Pull out every line from the line containing "Write the bpy" through the end of the material, both ends included, and reproduce it exactly. Keep pictures out.

---------- Given entries

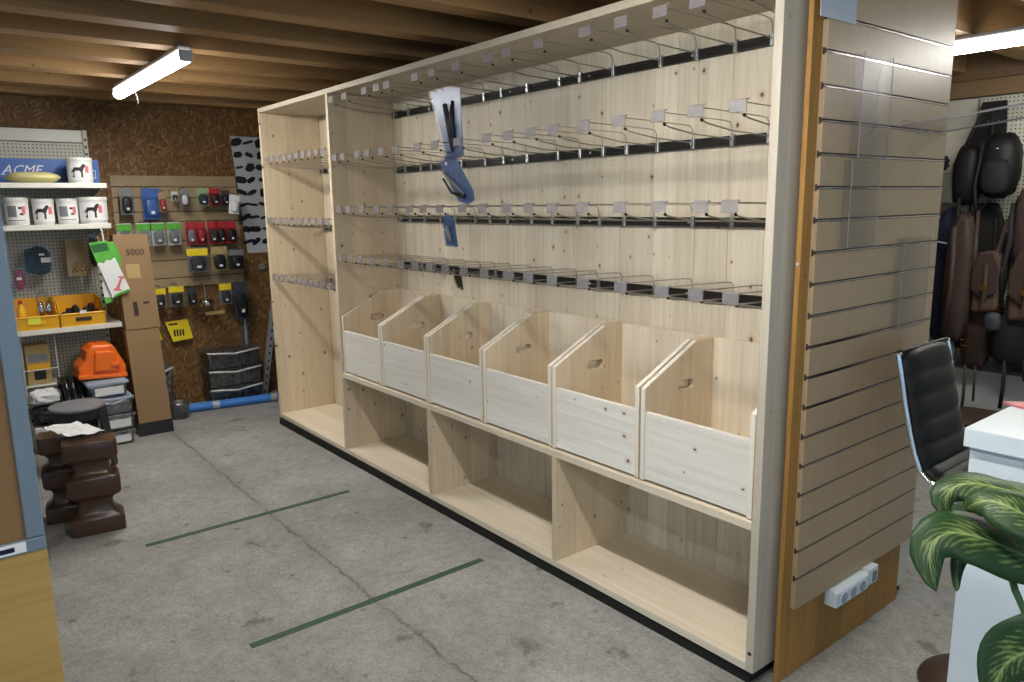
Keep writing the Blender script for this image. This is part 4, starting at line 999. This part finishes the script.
soft('black_backpack', 'black rounded backpack hanging on the perforated board', 'bag', (3.63, 3.38, 1.83), (.115, .09, .20), M['leather'], [
    ('front_pocket', M['rubber'], MB().ball((3.64, 3.29, 1.76), (.085, .05, .11), 14, 9, sq=.7)), ('zip', M['chrome'], MB().box(3.60, 3.65, 3.283, 3.288, 1.93, 1.937)),
    ('strap', M['rubber'], MB().tube([(3.56, 3.40, 2.0), (3.54, 3.44, 2.15), (3.55, 3.53, 2.22)], .012, 6)), ('strap', M['rubber'], MB().tube([(3.55, 3.30, 1.98), (3.53, 3.28, 1.7), (3.56, 3.29, 1.48)], .012, 6))])
soft('black_pouch', 'black boxy pouch hanging left of the rounded backpack', 'bag', (3.44, 3.40, 1.78), (.085, .08, .19), M['leather'], [('strap', M['rubber'], MB().tube([(3.40, 3.42, 1.95), (3.45, 3.44, 2.1), (3.50, 3.52, 2.2)], .014, 6))], 3)
t = thing('black_harness', 'tall black harness with rivets hanging above the black bags', 'harness', (3.53, 3.46, 2.24))
MB().prism([(3.46, 2.24), (3.60, 2.24), (3.63, 1.75), (3.36, 1.72)], 'y', 3.47, 3.485).build('panel', M['leather'], t)
for x, z in ((3.50, 2.12), (3.56, 2.12), (3.45, 1.95), (3.57, 1.95)): MB().ball((x, 3.466, z), (.007, .004, .007), 8, 6).build('rivet', M['chrome'], t)
soft('black_glove', 'small black fitting on a hook beside the slatted panel edge', 'bag', (3.27, 3.35, 1.86), (.06, .06, .05), M['rubber'], [], 5, noise=.3)
t = thing('grey_box', 'dark grey-green box on a bracket beside the slatted panel edge', 'box', (3.28, 3.4, 1.60)); MB().box(3.17, 3.37, 3.36, 3.545, 1.60, 1.80).build('box_body', plain('grey_green_card', (.10, .105, .085), .6), t, bevel=.004)
soft('navy_rug', 'folded navy blue cloth hanging beside the slatted panel', 'cloth', (3.36, 3.40, 1.11), (.09, .08, .46), M['navy'], [('binding', M['paper'], MB().tube([(3.29, 3.283, 1.33), (3.34, 3.276, 1.35), (3.40, 3.276, 1.34)], .005, 6)), ('strap', M['rubber'], MB().tube([(3.40, 3.36, 1.6), (3.44, 3.38, 1.75), (3.45, 3.5, 1.82)], .01, 6))], 7)
soft('brown_jacket', 'dark brown leather sheet hanging in folds next to the navy cloth', 'leather goods', (3.50, 3.25, 1.12), (.085, .065, .42), M['darkbrown'], [('fold', M['darkbrown'], MB().tube([(3.47, 3.19, 1.45), (3.48, 3.185, 1.1), (3.46, 3.19, .75)], .02, 8)), ('strap', M['darkbrown'], MB().tube([(3.50, 3.38, 1.5), (3.49, 3.40, 1.6), (3.5, 3.52, 1.7)], .012, 6))], 9)
def saddlebag(label, cx, cy, cz, w, h):
    t = thing('saddle_bag', label, 'bag', (cx, cy, cz + h), 'brown saddlebags on the perforated board')
    MB().prism([(cx - w, cz - h), (cx + w * .9, cz - h * .9), (cx + w, cz + h * .5), (cx + w * .5, cz + h), (cx - w * .6, cz + h), (cx - w * 1.05, cz + h * .3)], 'y', cy - .05, cy + .05).build('body', M['midbrown'], t, bevel=.03, seg=3)
    MB().prism([(cx - w * .95, cz - h * .25), (cx - w * .2, cz - h * .5), (cx + w * .7, cz - h * .3), (cx + w * .95, cz + h * .5), (cx + w * .4, cz + h * .98), (cx - w * .6, cz + h * .98), (cx - w, cz + h * .4)], 'y', cy - .075, cy - .052).build('flap', M['darkbrown'], t, bevel=.01)
    MB().tube([(cx, cy - .08, cz + h * .6), (cx + .005, cy - .085, cz - h * .2), (cx - .01, cy - .06, cz - h * .8)], .011, 6).build('strap', M['midbrown'], t)
    MB().box(cx - .018, cx + .014, cy - .098, cy - .09, cz - h * .22, cz - h * .05).build('buckle', M['brass'], t)
    MB().tube([(cx + w * .3, cy, cz + h * .9), (cx + w * .4, cy + .08, cz + h * 1.8), (cx + w * .45, cy + .25, cz + h * 2.6)], .014, 6).build('hanging_strap', M['darkbrown'], t)
M['brass'] = plain('brass', (.55, .38, .12), .3, 1)
saddlebag('brown leather saddlebag with a curved flap, left of the pair', 3.67, 3.28, 1.10, .085, .20)
saddlebag('brown leather saddlebag with a curved flap, right of the pair', 3.90, 3.27, 1.09, .10, .22)
soft('brown_strap', 'wide dark brown strap hanging above the saddlebags', 'strap', (3.80, 3.36, 1.45), (.055, .03, .24), M['darkbrown'], [], 13)
soft('black_bag', 'black bag hanging at the right edge of the photo above the saddlebags', 'bag', (3.98, 3.36, 1.72), (.12, .09, .19), M['leather'], [], 14)
soft('black_tack', 'black tack bundle hanging below the right saddlebag', 'leather goods', (3.82, 3.33, .76), (.13, .08, .19), M['rubber'], [('strap', M['rubber'], MB().tube([(3.80, 3.28, .62), (3.81, 3.27, .45), (3.80, 3.28, .30)], .012, 6)), ('strap', M['rubber'], MB().tube([(3.90, 3.28, .65), (3.92, 3.27, .5)], .008, 6))], 15)
soft('brown_tack', 'dark brown leather bundle hanging below the left saddlebag', 'leather goods', (3.60, 3.37, .74), (.09, .07, .22), M['darkbrown'], [('strap', M['darkbrown'], MB().tube([(3.58, 3.27, .55), (3.59, 3.26, .35), (3.58, 3.27, .2)], .01, 6)), ('strap', M['darkbrown'], MB().tube([(3.64, 3.27, .55), (3.65, 3.26, .32)], .008, 6))], 16)
soft('grey_pouch', 'small dark grey pouch peeking out between the leather bundles', 'bag', (3.73, 3.22, .86), (.045, .04, .06), M['darkgrey'], [], 17)
soft('black_tack', 'black leather bundle hanging at the right edge below the saddlebags', 'leather goods', (4.03, 3.34, .72), (.10, .07, .22), M['rubber'], [], 18)
for k in range(4):
    soft('saddle_pad', ['lowest', 'second', 'third', 'topmost'][k] + ' of the four brown pads stacked on the floor behind the desk', 'pad', (3.72 + .02 * k, 3.05 - .01 * k, .04 + .078 * k), (.24 - .01 * k, .2, .042), M['darkbrown'] if k % 2 else M['midbrown'], [], 20 + k, group='brown pads stacked on the floor')

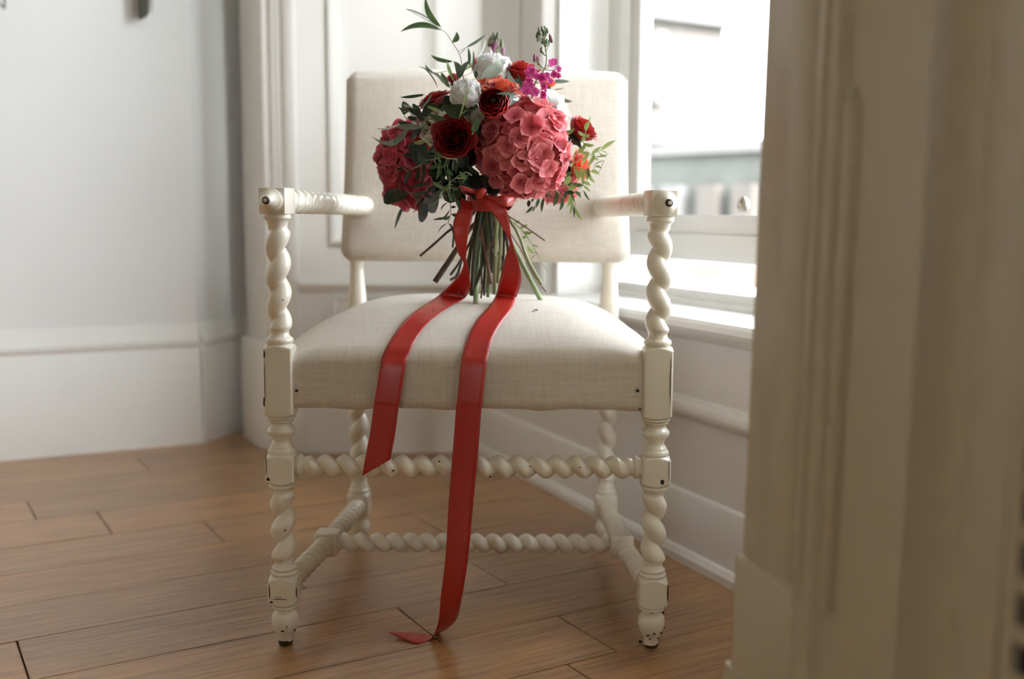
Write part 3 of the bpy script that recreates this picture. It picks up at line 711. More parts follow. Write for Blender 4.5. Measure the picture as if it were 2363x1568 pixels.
def rbox(hx, hy, hz, r, nx=16, ny=12, nz=8, ne=5):
    """rounded box as a cube grid; returns verts (Vector) and faces"""
    def axis(h, n):
        c = max(h - r, 1e-4)
        core = [-c + 2 * c * i / n for i in range(n + 1)]
        edge = [h - r + r * math.sin(PI / 2 * (i + 1) / ne) * 1.0 for i in range(ne)]
        edge = [c + r * math.tan(PI / 4 * (i + 1) / ne) for i in range(ne)]
        return [-e for e in reversed(edge)] + core + edge
    X, Y, Z = axis(hx, nx), axis(hy, ny), axis(hz, nz)
    idx = {}; V = []; F = []
    def pt(i, j, k):
        key = (i, j, k)
        if key not in idx:
            p = Vector((X[i], Y[j], Z[k])); q = Vector((max(-(hx - r), min(hx - r, p.x)), max(-(hy - r), min(hy - r, p.y)), max(-(hz - r), min(hz - r, p.z))))
            d = p - q
            if d.length > 1e-9: p = q + d.normalized() * r
            idx[key] = len(V); V.append(p)
        return idx[key]
    nX, nY, nZ = len(X) - 1, len(Y) - 1, len(Z) - 1
    for k in (0, nZ):
        for i in range(nX):
            for j in range(nY): F.append((pt(i, j, k), pt(i + 1, j, k), pt(i + 1, j + 1, k), pt(i, j + 1, k)))
    for j in (0, nY):
        for i in range(nX):
            for k in range(nZ): F.append((pt(i, j, k), pt(i + 1, j, k), pt(i + 1, j, k + 1), pt(i, j, k + 1)))
    for i in (0, nX):
        for j in range(nY):
            for k in range(nZ): F.append((pt(i, j, k), pt(i, j + 1, k), pt(i, j + 1, k + 1), pt(i, j, k + 1)))
    return V, F
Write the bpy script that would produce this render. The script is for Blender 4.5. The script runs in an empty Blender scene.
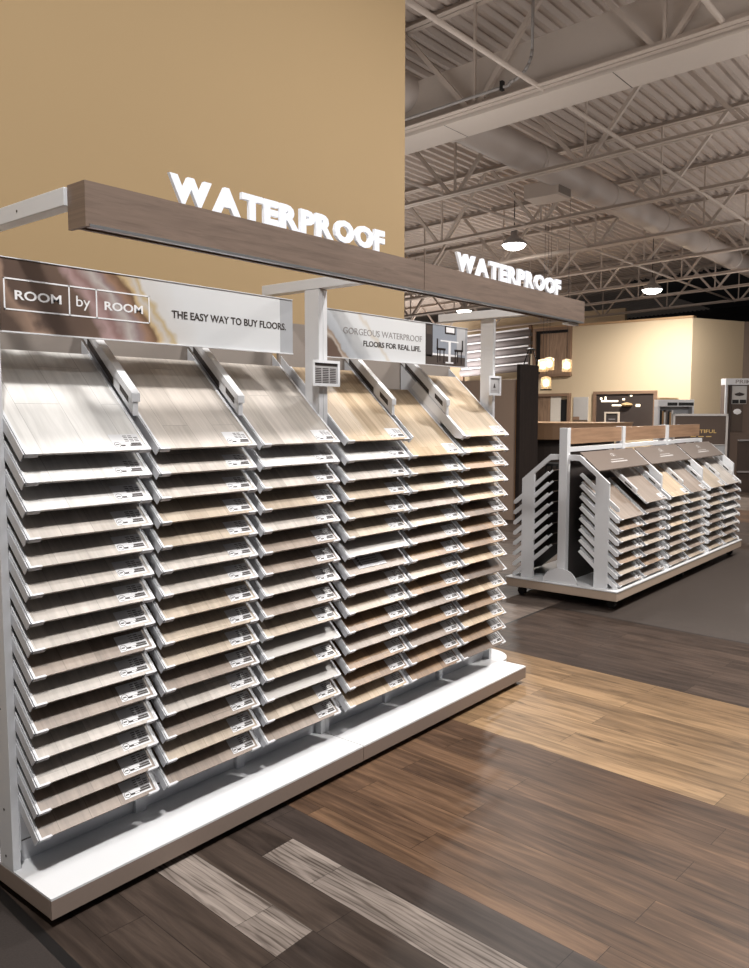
import bpy, bmesh, math, random
from mathutils import Vector, Matrix
S = bpy.context.scene
COL = S.collection
R = math.radians

# ------------------------------------------------------------------ camera, world, lights, exposure
cd = bpy.data.cameras.new('camera'); cam = bpy.data.objects.new('camera', cd); COL.objects.link(cam)
cam.location = (0, 0, 1.55)
cam.rotation_euler = (R(90 - 5.047), 0, R(39.507 - 90))
cd.sensor_fit = 'VERTICAL'; cd.sensor_height = 24; cd.lens = 804 / 968 * 24
cd.clip_start = .05; cd.clip_end = 200
S.camera = cam
W = bpy.data.worlds.new('world'); S.world = W; W.use_nodes = True
bg = W.node_tree.nodes['Background']
bg.inputs[0].default_value = (.92, .95, 1, 1); bg.inputs[1].default_value = .10
S.view_settings.view_transform = 'Standard'; S.view_settings.look = 'None'
S.view_settings.exposure = 0.18; S.view_settings.gamma = 1; S.view_settings.use_curve_mapping = False

def lamp(name, kind, loc, energy, size=.5, target=None, col=(1, .96, .91), spot=None, blend=.5):
    l = bpy.data.lights.new(name, kind); l.energy = energy; l.color = col
    if kind == 'AREA': l.shape = 'DISK'; l.size = size
    else: l.shadow_soft_size = size
    if kind == 'SPOT': l.spot_size = R(spot or 90); l.spot_blend = blend
    o = bpy.data.objects.new(name, l); COL.objects.link(o); o.location = loc
    d = (Vector(target) - Vector(loc)) if target else Vector((0, 0, -1))
    o.rotation_euler = d.to_track_quat('-Z', 'Y').to_euler()
    return o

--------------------

§ **Response to this exercise**:
Write the bpy script that would produce this render. The script is for Blender 4.5. The script runs in an empty Blender scene.
import bpy, bmesh, math, random
from mathutils import Vector, Matrix
S = bpy.context.scene
COL = S.collection
R = math.radians

# ------------------------------------------------------------------ camera, world, lights, exposure
cd = bpy.data.cameras.new('camera'); cam = bpy.data.objects.new('camera', cd); COL.objects.link(cam)
cam.location = (0, 0, 1.55)
cam.rotation_euler = (R(90 - 5.047), 0, R(39.507 - 90))
cd.sensor_fit = 'VERTICAL'; cd.sensor_height = 24; cd.lens = 804 / 968 * 24
cd.clip_start = .05; cd.clip_end = 200
S.camera = cam
W = bpy.data.worlds.new('world'); S.world = W; W.use_nodes = True
bg = W.node_tree.nodes['Background']
bg.inputs[0].default_value = (.92, .95, 1, 1); bg.inputs[1].default_value = .10
S.view_settings.view_transform = 'Standard'; S.view_settings.look = 'None'
S.view_settings.exposure = 0.18; S.view_settings.gamma = 1; S.view_settings.use_curve_mapping = False

def lamp(name, kind, loc, energy, size=.5, target=None, col=(1, .96, .91), spot=None, blend=.5):
    l = bpy.data.lights.new(name, kind); l.energy = energy; l.color = col
    if kind == 'AREA': l.shape = 'DISK'; l.size = size
    else: l.shadow_soft_size = size
    if kind == 'SPOT': l.spot_size = R(spot or 90); l.spot_blend = blend
    o = bpy.data.objects.new(name, l); COL.objects.link(o); o.location = loc
    d = (Vector(target) - Vector(loc)) if target else Vector((0, 0, -1))
    o.rotation_euler = d.to_track_quat('-Z', 'Y').to_euler()
    return o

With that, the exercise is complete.